Business

DYKSTRA SWINGS AWAY

Former Mets outfielder-turned-magazine entrepreneur Lenny Dykstra is embroiled in a bitter legal brawl with the publisher of Players Club, a financial advice and lifestyle magazine aimed at affluent pro athletes that Dykstra founded.

The finger-pointing by both Dykstra and the publisher, Doubledown Media, centers on cost overruns at the magazine, as well as charges by Dykstra that Doubledown used his name without permission to launch a newsletter and Web site called The Dykstra Report, which isn’t connected to Players Club.

“He thinks I’m going to buckle,” said Dykstra, referring to Doubledown President Randall Lane. “I don’t buckle – I go to war.”

Lane and his attorneys see it differently.

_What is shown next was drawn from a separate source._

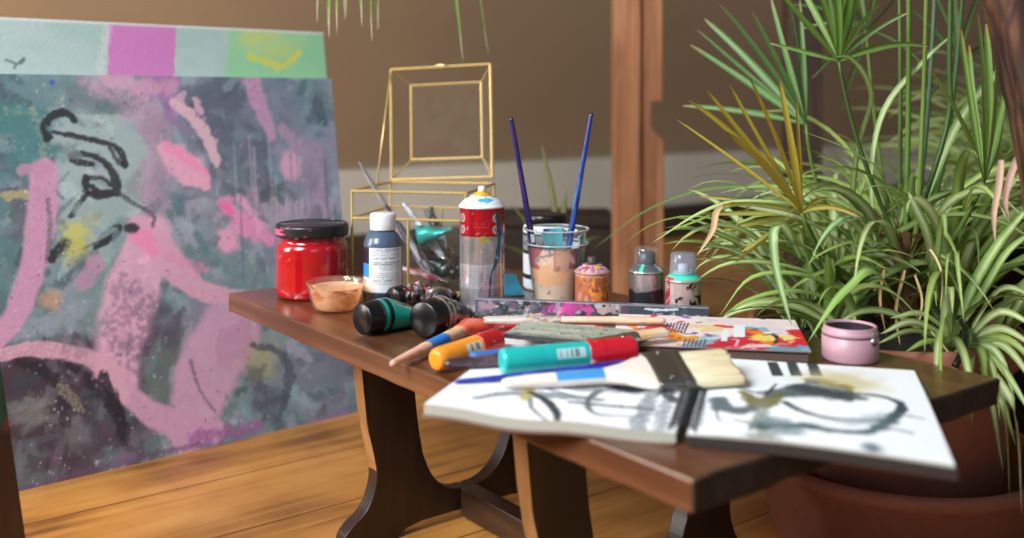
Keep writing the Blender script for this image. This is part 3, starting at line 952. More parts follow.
# tall spray can
can = thing('spray_can', 'tall silver spray can with a red band, white label and yellow nozzle ring', 'spray can', (-.0435, 1.462, TZ))
def ccan(th, z, r):
    c = np.ones((len(th), 3)) * (176, 172, 172)
    a = adiff(th, FRONT)
    c = mixc(c, sstep(.45, .7, nz3(th, z, 2, 15, 2)) * .4, (140, 138, 142))
    red = (z > .108) & (z < .1485)
    c = mixc(c, red * 1.0, (206, 34, 48))
    c = mixc(c, (z > .108) * (z < .1105) * (np.abs(a) < 9), (190, 26, 42))
    for a0 in (-1.02, .72):
        for zz in (.134, .1175):
            d = np.hypot(adiff(th, FRONT + a0) * .0325, z - zz)
            c = mixc(c, sstep(.0072, .0062, d), (222, 206, 208))
            c = mixc(c, sstep(.0038, .0028, d) * .55, (196, 60, 72))
            c = mixc(c, sstep(.0018, .0010, d) * .8, (222, 206, 208))
    for zz in (.122, .1265):
        c = mixc(c, (np.abs(a) < .36) * (np.abs(z - zz) < .0012) * (vnoise(a * 40, zz * 900, 3) > .4) * .6, (226, 110, 120))
    L = (z > .034) & (z < .068)
    c = mixc(c, L * 1.0, (206, 204, 210))
    c = mixc(c, lab(th, z, .040, .064, 0, 0, 11, FRONT - 1.4, FRONT + 1.4, 77) * .42, (128, 128, 140))
    c = mixc(c, (np.abs(a - .02) < .035) * (z > .045) * (z < .058) * .6, (110, 112, 126))
    c = mixc(c, (np.hypot((a - .1) * .033, z - .1035) < .006) * .85, (196, 190, 70))
    # blue run of paint
    path = np.interp(z, [.02, .055, .075, .105, .14], [.36, .44, .78, .95, .8])
    wd = np.interp(z, [.02, .06, .075, .10, .14], [.05, .06, .16, .17, .1]) * (.6 + .9 * vnoise(z * 160, z * 0, 5))
    c = mixc(c, (np.abs(a - path) < wd) * (z > .018) * (z < .143) * .85, (36, 108, 152))
    c = mixc(c, sstep(.72, .77, nz3(th, z, 5, 51)) * .6, (206, 210, 214))
    c = mixc(c, sstep(.76, .80, nz3(th, z, 5, 57)) * (a > .3) * .8, (50, 130, 170))
    c = mixc(c, sstep(.80, .83, nz3(th, z, 5, 59)) * .7, (150, 50, 60))
    return c
prof = [(0, .002), (.028, .002), (.0318, 0), (.0328, .002), (.0322, .004), (.0322, .148), (.0326, .1487)]
v, f, c = lathe(prof, 200, colfn=ccan, step=.0009)
mm = M(); mm.add(v, f, c, 0)
mm.build('can_body', attr('spray_can_print', rough=.22, metal=.7, coat=.2), can)
def cdome(th, z, r):
    c = np.ones((len(th), 3)) * (226, 228, 230)
    a = adiff(th, FRONT)
    c = mixc(c, ((np.hypot((a - .25) * 1.1, (r - .023) * 120) + .5 * (nz3(th, z, 8, 3) - .5)) < .55) * .95, (52, 160, 214))
    c = mixc(c, sstep(.62, .66, nz3(th, z, 6, 66)) * (r < .03) * .8, (96, 180, 220))
    return c
prof = [(.0318, .147), (.0332, .1475), (.0336, .149), (.0332, .1505), (.0318, .151), (.031, .1525), (.028, .156), (.023, .1595), (.0185, .1615), (.0172, .1615), (.0172, .1635), (.0155, .1642), (.0, .1642)]
v, f, c = lathe(prof, 96, colfn=cdome, step=.0012)
M().add(v, f, c).build('dome', MT['satin'], can)
v, f = lathe([(0, .1638), (.0130, .1638), (.0132, .1655), (.0115, .1672), (.0072, .1682), (.0068, .170), (0, .170)], 40)
M().add(v, f).build('nozzle_ring', plain('yellow_nozzle', (240, 176, 24), rough=.4), can)
v, f = lathe([(0, .1695), (.0052, .1695), (.0056, .1715), (.0056, .1760), (.0046, .1775), (0, .1778)], 32)
M().add(v, f).build('nozzle', MT['white'], can)

# black-lidded white tub behind the cups
tub = thing('paint_tub', 'white tub with dark stripes and a black lid behind the plastic cups', 'tub', (.055, 1.622, TZ))
def ctub(th, z, r):
    c = np.ones((len(th), 3)) * (222, 226, 230)
    for z0, z1 in ((.018, .026), (.058, .063)):
        c = mixc(c, ((z > z0) & (z < z1)) * 1.0, (34, 46, 52))
    c = mixc(c, ((z > .063) & (z < .086)) * 1.0, (126, 136, 148))
    c = mixc(c, ((z > .086) & (z < .09)) * 1.0, (46, 54, 60))
    return c
v, f, c = lathe([(0, 0), (.033, 0), (.0365, .003), (.0372, .010), (.0372, .096), (.0355, .101), (.030, .103), (.030, .106), (0, .106)], 72, colfn=ctub, step=.0015)
M().add(v, f, c).build('tub_body', MT['satin'], tub)
v, f = lathe([(.029, .1035), (.0325, .1035), (.0335, .105), (.0335, .117), (.0322, .119), (.028, .1195), (0, .119)], 60)
M().add(v, f).build('lid', MT['black'], tub)

# two nested clear cups
CXp, CYp = .0665, 1.508
def cup(name, label, z0, rb, rt, h, paint):
    t = thing(name, label, 'cup', (CXp, CYp, z0), group=None)
    prof = [(0, .001), (rb - .003, .001), (rb, .003), (rb + (rt - rb) * .5, h * .5), (rt - .0012, h - .004), (rt + .0012, h - .003), (rt + .0026, h - .0012), (rt + .0016, h), (rt, h - .0004)]
    v, f = lathe(prof, 72, step=.004)
    M().add(v, f).build('cup_wall', MT['plas'], t)
    v, f = lathe([(rt + .0012 + .0019 * math.cos(q), h - .0008 + .0013 * math.sin(q)) for q in np.linspace(0, 2 * math.pi, 11)], 72)
    M().add(v, f).build('rolled_rim', MT['rim'], t)
    if paint:
        v, f, c = paint
        M().add(v, f, c).build('paint_coat', leaf_material(name + '_coat', .3, .08), t)
    return t
rb, rt, hh = .0335, .0455, .090
def ccup(th, z, r):
    a = adiff(th, FRONT)
    c = np.ones((len(th), 3)) * (248, 214, 188)
    c = mixc(c, sstep(.4, .6, nz3(th, z, 2, 3, 2)) * .5, (226, 186, 162))
    c = mixc(c, sstep(.02, .0, z - .034) * .5, (206, 182, 160))
    c = mixc(c, ((np.hypot((a + .45) * .9, (z - .047) / .022) + (nz3(th, z, 6, 8) - .5)) < .75) * .95, (248, 182, 130))
    c = mixc(c, (a > -.1) * (a < .5) * (z > .05) * .9, (226, 170, 136))
    n = nz3(th, z, 5, 21)
    c = mixc(c, sstep(.45, .52, nz3(th, z, 2.2, 21, 2)) * (a < -.25) * (z > .054) * .9, (172, 74, 84))
    c = mixc(c, sstep(.42, .5, nz3(th, z, 2.4, 31, 2)) * (a > .42) * (a < 1.0) * (z > .055) * .85, (150, 84, 110))
    c = mixc(c, (a > .85) * sstep(.4, .5, nz3(th, z, 3, 14)) * (z > .045) * .9, (140, 190, 190))
    c = mixc(c, sstep(.68, .74, nz3(th, z, 3, 16, 3)) * .6, (130, 104, 100))
    c = mixc(c, (np.abs(a + .12) < .05) * (z > .052) * .9, (214, 140, 100))
    return c
v, f, c = lathe([(0, .0022), (rb - .004, .0022), (rb - .0012, .0044), (rb + (rt - rb) * .5 - .0014, hh * .5), (rt - .0030, hh - .0045)], 140, colfn=ccup, step=.0016)
cen = np.array([v[list(q)].mean(0) for q in f]); thc = np.arctan2(cen[:, 1], cen[:, 0])
topz = .086 + .006 * (fbm(np.cos(thc) * 3 + 5, np.sin(thc) * 3 + 5, 4, 3) - .5) * 2
f = [q for q, z_, t_ in zip(f, cen[:, 2], topz) if z_ < t_]
cup('plastic_cup', 'clear plastic cup coated in peach paint, the outer one of the nested pair', TZ, rb, rt, hh, (v, f, c))
def cin(th, z, r):
    a = adiff(th, FRONT)
    c = np.ones((len(th), 3)) * (214, 222, 226)
    c = mixc(c, (np.abs(adiff(th, math.pi / 2 + .1)) < .42) * 1.0, (78, 190, 206))
    c = mixc(c, ((a > .7) & (a < 1.9)) * 1.0, (112, 200, 196))
    c = mixc(c, sstep(.68, .74, nz3(th, z, 2.5, 77, 3)), (206, 60, 70))
    c = mixc(c, sstep(.66, .7, nz3(th, z, 3, 79, 3)), (60, 70, 150))
    return c
rb2, rt2 = .0330, .0462
v, f, c = lathe([(rb2 + .004, .030), (rb2 + (rt2 - rb2) * .92 - .0014, .084)], 140, colfn=cin, step=.0015)
cen = np.array([v[list(q)].mean(0) for q in f]); thc = np.arctan2(cen[:, 1], cen[:, 0])
nn = fbm(np.cos(thc) * 5 + 5, np.sin(thc) * 5 + cen[:, 2] * 90, 44, 3)
az = adiff(thc, FRONT)
hole = (nn < .60) & ~((np.abs(adiff(thc, math.pi / 2 + .1)) < .36)) & ~((az > .75) & (az < 1.3) & (nn > .35))
f = [q for q, h_, a_, z_ in zip(f, hole, az, cen[:, 2]) if not h_ and (abs(a_) > .9 or z_ < .065)]
cup('plastic_cup', 'clear plastic cup with turquoise smears nested inside the peach-coated cup', TZ + .0205, rb2, rt2, .0905, (v, f, c))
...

“Dykstra proved himself to be a mercurial, difficult client whose many idiosyncrasies and demanding personality imposed substantial costs on the planned publication and created excessive burdens for Doubledown,” the company claimed in a court filing. “At the same time, Dykstra began shirking his financial obligations to Doubledown.”

Dykstra, known by the nickname “Nails” when he roamed the outfield for the Mets in the 1980s, hired Doubledown as a custom publisher to handle the layout and distribution for Players Club on a contract basis for his fledgling TPC Operating LLC.

Doubledown claims that Dykstra ran up excessive costs and still owes the publisher more than $587,210. Dykstra claims that Doubledown used his name to start a new venture without his permission and that he has already paid the company $650,000.

The first issue of Players Club came out last month with Yankee superstar Derek Jeter on the cover, but even as they staged a gala launch party at the Mandarin Hotel there were signs of underlying tension.

The magazine circulates to about 25,000 athletes in 10 professional sports in the US and Europe.

Under the original agreement, Dykstra was to pay Doubledown over $1.4 million through August, according to terms of the original contract filed by Doubledown in the court proceedings.

Dykstra has since transferred the business to the custom publishing division of American Express Publishing.

“If you want to fight, take me on. Don’t go behind my back and bad mouth me,” said Dykstra.